The wins the Cardinals wanted to get to remain relevant in the wild-card race came only because Giovanny Gallegos has regained the form they’ll need from him in the ninth to make it possible.
The Cardinals’ new closer, less than a week removed from tumbling into trouble in Milwaukee, completed his second save in as many games and with just as little margin for error against the defending World Series champions. Less than 17 hours after he held fast to a one-run lead for Wednesday night’s win, Gallegos pitched a flawless ninth to cement a 2-1 victory Thursday afternoon against LA at Busch Stadium.
Gallegos struck out Chris Taylor to end the game and get a series split, rallying for wins in the final two games of the visit.
The save was Gallegos’ sixth of the season.
Both this week have come with a one-run lead when he entered the game — and when he exited it with a handshake from his teammates.
The Cardinals took the lead in the first inning with a pair of doubles from Dylan Carlson and backup catcher Andrew Knizner. After the Dodgers answered with a run in the third inning, the game remained tied through all the pitching machinations until the fifth. Tyler O’Neill socked his second homer in as many games — and for the second consecutive day it was the difference.
O’Neill’s homer off Phil Bickford snapped the 1-1 tie and gave the Cardinals’ bullpen a lead to hold, not one to wait on.
The game’s winner, Alex Reyes, pitched two scoreless innings to bridge the game from starter to the look of the late innings without him. T.J. McFarland ushered the game through the seventh and into the eighth for Luis Garcia. The righthander who is making a move on a larger role and perhaps some save opportunities for the Cardinals needed five pitches, all of them strikes, to retire the two batters he was assigned.
That got the game to Gallegos for the ninth.
In his first audition to remain in the rotation, Jake Woodford got as far as the Cardinals’ offense would let him and shy of how well he pitched deserved.

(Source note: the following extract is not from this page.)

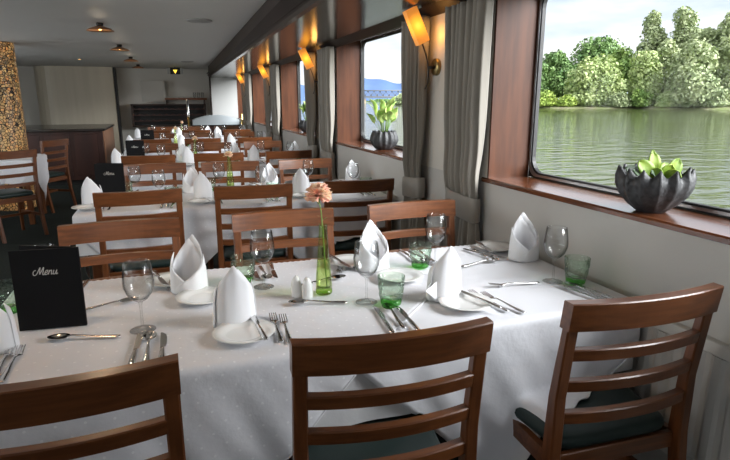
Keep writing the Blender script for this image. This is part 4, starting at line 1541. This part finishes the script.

The righthander got help from a sliding catch in right field to get out of the first inning and he allowed a RBI single in the third inning, but otherwise he was the efficient, steady starter the Cardinals are looking for in that fifth spot of the rotation. Woodford struck out two batters in the second, and he eased out of trouble in the third inning by playing against the eagerness of a hitter. With the bases loaded, Cody Bellinger jumped on the first pitch from Woodford and popped up to end the inning and miss the Dodgers’ best chance against the young righty.
Woodford earned the chance to make the start with his work in relief this past weekend at Milwaukee. In relief of Kwang Hyun Kim, Woodford got 16 outs from 16 batters.
His 5 1/3 scoreless innings vs. the first-place Brewers made the Cardinals decision obvious, let alone that they would have a discussion about starting him.
He pitched a perfect fourth inning and appeared poised to head into the fifth inning with the No. 9 spot in the order leading off. That would mean a third look at Woodford for leadoff hitter and former MVP Mookie Betts, but it also could mean one fewer inning for the bullpen. Woodford had 12 outs on 66 pitches, and he had been pressing past that with his starts for Class AAA Memphis.
The score he helped protect worked against him.
Paul DeJong worked a one-out walk and then stole second to put the potential tiebreaking run at second base for the pitcher’s spot in the order. The Cardinals, rather than have Woodford continue in the game, went to a pinch-hitter for the swing at taking the lead. That pinch-hitter, Matt Carpenter, struck out to plunge his slide to zero-for-27. The Cardinals’ veteran has gone more than a month since his last hit.
Albert Pujols made his final regular-season appearance of the year as a pinch-hitter in the seventh inning for the Dodgers. Pujols, who homered in his first at-bat back at Busch, took a walk — perhaps one handed him strategically to avoid such dramatics. McFarland ended that inning with a groundout from Mookie Betts. As Pujols walked to the Dodgers dugout he was greeted there like he was for every one of his first at-bats of each game.
An ovation followed him as he ducked into the dugout and out of sight.